A la base de ces travaux, un consortium français baptisé WINGS, créé en 2009, soutenu par l’Agence Nationale de la Recherche (ANR) et la Délégation aux usages de l’Internet (DUI). En son sein sont venus se greffer à l’Afnic et à GS1 France des laboratoires de recherche, l’Inria, UPMC, GREYC et Orange Labs. Le projet WINGS a permis de concevoir, d’évaluer et de valider le modèle ONS fédéré aussi bien qualitativement (fonctionnalités) que quantitativement (performances). Il a également permis de déterminer que « l’ONS fédéré, pourvu que la synchronisation fonctionne correctement, apporte un plus notable sur le plan fonctionnel, sans induire de dégradation en matière de performances par rapport à l’ONS mono-racine », souligne Mohsen Souissi.

Restera alors à attaquer la phase 2 : le déploiement. Car un des objectifs de cet ONS 2.0 était également de lever les barrières «politiques» pour encourager les usages d’un Internet des objets en France et en Europe. «Cette technologie devrait en effet devenir essentielle pour les nouvelles générations de services liés aux objets connectés en France et en Europe», soutient Bernard Benhamou dans un communiqué. «On se réjouit de cette publication, mais maintenant, il faut aller de l’avant.
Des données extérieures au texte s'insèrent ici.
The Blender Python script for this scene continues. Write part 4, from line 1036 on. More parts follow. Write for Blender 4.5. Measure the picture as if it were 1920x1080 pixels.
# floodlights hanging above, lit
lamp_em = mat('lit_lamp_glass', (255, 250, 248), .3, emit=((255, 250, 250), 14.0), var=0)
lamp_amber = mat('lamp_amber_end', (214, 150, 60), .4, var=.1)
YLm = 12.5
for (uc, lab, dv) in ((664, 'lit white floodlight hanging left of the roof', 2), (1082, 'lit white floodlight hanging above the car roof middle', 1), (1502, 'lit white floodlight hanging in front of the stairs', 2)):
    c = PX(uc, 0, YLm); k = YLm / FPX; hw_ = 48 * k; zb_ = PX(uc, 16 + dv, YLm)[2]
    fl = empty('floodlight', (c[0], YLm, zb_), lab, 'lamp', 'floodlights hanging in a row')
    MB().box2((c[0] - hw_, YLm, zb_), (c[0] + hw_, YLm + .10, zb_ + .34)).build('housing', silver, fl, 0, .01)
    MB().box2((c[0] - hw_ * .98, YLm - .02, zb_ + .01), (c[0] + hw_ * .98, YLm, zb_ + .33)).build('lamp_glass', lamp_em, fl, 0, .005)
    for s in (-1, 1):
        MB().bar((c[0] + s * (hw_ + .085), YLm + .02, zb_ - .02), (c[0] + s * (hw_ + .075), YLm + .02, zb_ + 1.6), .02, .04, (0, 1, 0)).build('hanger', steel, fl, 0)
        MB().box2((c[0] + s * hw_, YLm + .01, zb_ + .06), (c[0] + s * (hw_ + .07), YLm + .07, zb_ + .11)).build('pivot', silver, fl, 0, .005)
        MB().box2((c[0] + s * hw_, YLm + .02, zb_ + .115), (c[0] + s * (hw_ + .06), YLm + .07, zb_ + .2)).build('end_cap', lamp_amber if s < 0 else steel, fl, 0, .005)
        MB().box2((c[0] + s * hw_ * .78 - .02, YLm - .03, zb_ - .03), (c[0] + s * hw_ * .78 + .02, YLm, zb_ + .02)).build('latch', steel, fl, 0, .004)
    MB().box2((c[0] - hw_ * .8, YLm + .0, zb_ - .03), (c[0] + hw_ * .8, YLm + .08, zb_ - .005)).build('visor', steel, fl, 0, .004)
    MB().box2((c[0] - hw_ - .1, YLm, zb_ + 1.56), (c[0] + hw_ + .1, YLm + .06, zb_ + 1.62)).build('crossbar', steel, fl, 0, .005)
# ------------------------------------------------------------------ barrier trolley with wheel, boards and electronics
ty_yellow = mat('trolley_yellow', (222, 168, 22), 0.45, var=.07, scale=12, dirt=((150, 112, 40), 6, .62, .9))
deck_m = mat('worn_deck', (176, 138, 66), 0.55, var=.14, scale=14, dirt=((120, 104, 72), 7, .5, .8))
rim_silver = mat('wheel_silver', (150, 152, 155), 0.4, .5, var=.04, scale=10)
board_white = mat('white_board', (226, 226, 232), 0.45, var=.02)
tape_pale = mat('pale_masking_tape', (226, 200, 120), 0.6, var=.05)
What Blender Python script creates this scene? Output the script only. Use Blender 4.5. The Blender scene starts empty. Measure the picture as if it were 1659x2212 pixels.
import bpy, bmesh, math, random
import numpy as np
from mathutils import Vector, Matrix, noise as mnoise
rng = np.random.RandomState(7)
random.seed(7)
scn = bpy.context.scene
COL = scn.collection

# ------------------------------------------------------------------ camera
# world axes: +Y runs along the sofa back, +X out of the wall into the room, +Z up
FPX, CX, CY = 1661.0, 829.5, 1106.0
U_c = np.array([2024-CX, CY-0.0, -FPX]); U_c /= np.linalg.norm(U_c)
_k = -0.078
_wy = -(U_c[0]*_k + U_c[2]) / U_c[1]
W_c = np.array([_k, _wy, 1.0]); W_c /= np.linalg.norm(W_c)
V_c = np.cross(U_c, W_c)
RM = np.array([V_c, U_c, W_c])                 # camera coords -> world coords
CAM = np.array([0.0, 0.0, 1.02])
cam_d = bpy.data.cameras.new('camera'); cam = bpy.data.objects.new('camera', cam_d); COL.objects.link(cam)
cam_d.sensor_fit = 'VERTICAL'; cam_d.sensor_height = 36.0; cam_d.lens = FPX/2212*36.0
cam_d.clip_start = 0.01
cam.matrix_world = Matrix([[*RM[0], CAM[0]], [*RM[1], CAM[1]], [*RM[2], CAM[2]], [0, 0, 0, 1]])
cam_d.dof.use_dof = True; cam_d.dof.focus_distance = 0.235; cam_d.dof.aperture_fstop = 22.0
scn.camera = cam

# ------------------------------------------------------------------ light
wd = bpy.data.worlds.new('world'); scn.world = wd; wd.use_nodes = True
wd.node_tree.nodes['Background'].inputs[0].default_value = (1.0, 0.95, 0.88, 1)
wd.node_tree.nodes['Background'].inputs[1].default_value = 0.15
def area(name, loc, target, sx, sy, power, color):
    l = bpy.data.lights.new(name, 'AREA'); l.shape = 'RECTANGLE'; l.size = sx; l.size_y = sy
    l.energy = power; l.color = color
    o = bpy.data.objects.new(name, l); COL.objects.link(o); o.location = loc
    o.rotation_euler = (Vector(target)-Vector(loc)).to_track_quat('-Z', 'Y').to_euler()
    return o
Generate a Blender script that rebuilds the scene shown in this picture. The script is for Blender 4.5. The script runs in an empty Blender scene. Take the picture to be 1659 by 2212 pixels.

Et GS1 France et l’Afnic souhaitent accompagner l’écosystème de l’Internet des objets dans l’adoption et l’intégration de l’ONS 2.0 dans leurs systèmes et applications », indique Mohsen Souissi. Justement : GS1 France et l’Afnic sont prêts à accompagner cet éco-système (industriels, monde de la distribution - bien représenté avec GS1) vers la mise en place de nouveaux services basés sur la RFID notamment, comme la lutte contre la contrefaçon, l’organisation du rappel de produits ou encore de la traçabilité des objets en temps réel. L’affaire Findus montre que les cas d’usage ne manquent pas.